Stone, in turn, was inspired by Morello, who would add various accents to the exercises in Stick Control. Stone incorporated some of Morello’s ideas into his book Accents and Rebounds, which he dedicated to Morello. And some of the exercises Stone wrote out for Morello appeared in Morello’s 1983 book Master Studies.
As Stone’s renown as a teacher increased, the George B. Stone & Son drum manufacturing business began to decline. The factory closed in the late 1930s and the equipment was idle until 1950 when Ralph Eames purchased it, using it to make Eames rope-tensioned parade drums. Today, some of Stone’s equipment is still used by the Eames Drum Company in the manufacture of its drum shells.
Stone continued to be active as a teacher through the 1940s. One of his students during that time was Vic Firth. “Mr. Stone was a droll Yankee type,” Firth recalls, “but a very sweet man. He was probably one of the first technique builders of the teachers, and he felt it was terribly important to make music. His theory was that you can be a sculptor by virtue of owning a hammer and chisel, but you don’t really sculpt anything until you have the technique to do it. Likewise, before you can do anything ‘shapely’ in music, you’ve got to have the hands to do it with.”
George Lawrence Stone died at the age of 81 on November 19, 1967. His wife died two days later, and his son, George Lawrence Stone Jr., died thirty-two days after his father. Eulogizing his friend in The Ludwig Drummer, William F. Ludwig Sr. said, “George was always helpful to everyone – his motto was ‘Service before self.’ May he rest in the satisfaction that he did his best for the percussion field for many, many years.”
SELECTED WRITINGS
Following are excerpts from George Lawrence Stone’s “Technique of Percussion” columns that ran in International Musician during the 1950s and ’60s.
The Carbon Paper Check-up
The carbon paper method of reproducing drumbeats has long been a part of the teaching equipment at the Stone School. Just lay a sheet of white paper on a desk or table-top, place the carbon inked side down upon this, put a pair of drumsticks in your pupil’s hands, direct him to execute a rudiment on the carbon, lift the carbon off and there it is – his drumming signature on the paper before him!
Drumming in Two Easy Lessons
A reader writes: “A brother drummer claims that there are only two rudiments in drumming, the single stroke and the double stroke, and that these are all you have to know. Is this right?”
Yes, reader, it’s right as far as it goes. Tell the brother there are only twenty-six letters in the alphabet, and that’s all he has to know, until he finds out they have to be strung together in some sort of way before they make sense.
The Wheat From the Chaff
An eager seeker after more light on the whys and wherefores of percussion beats his breast in despair over the conflict of opinion apparent in the writings of various drum authorities.

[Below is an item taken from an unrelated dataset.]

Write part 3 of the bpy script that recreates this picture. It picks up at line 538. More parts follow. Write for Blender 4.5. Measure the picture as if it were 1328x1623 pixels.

Don’t let it disturb you, brother. Conflict, or difference of opinion, is and always will be with us, and it is only through the aforementioned that a meeting of minds on any given subject will finally, we hope, be achieved. Get information on your favorite subject from all sources, then separate the wheat from the chaff, as they say up-country, and settle for whatever meeting of minds you may detect.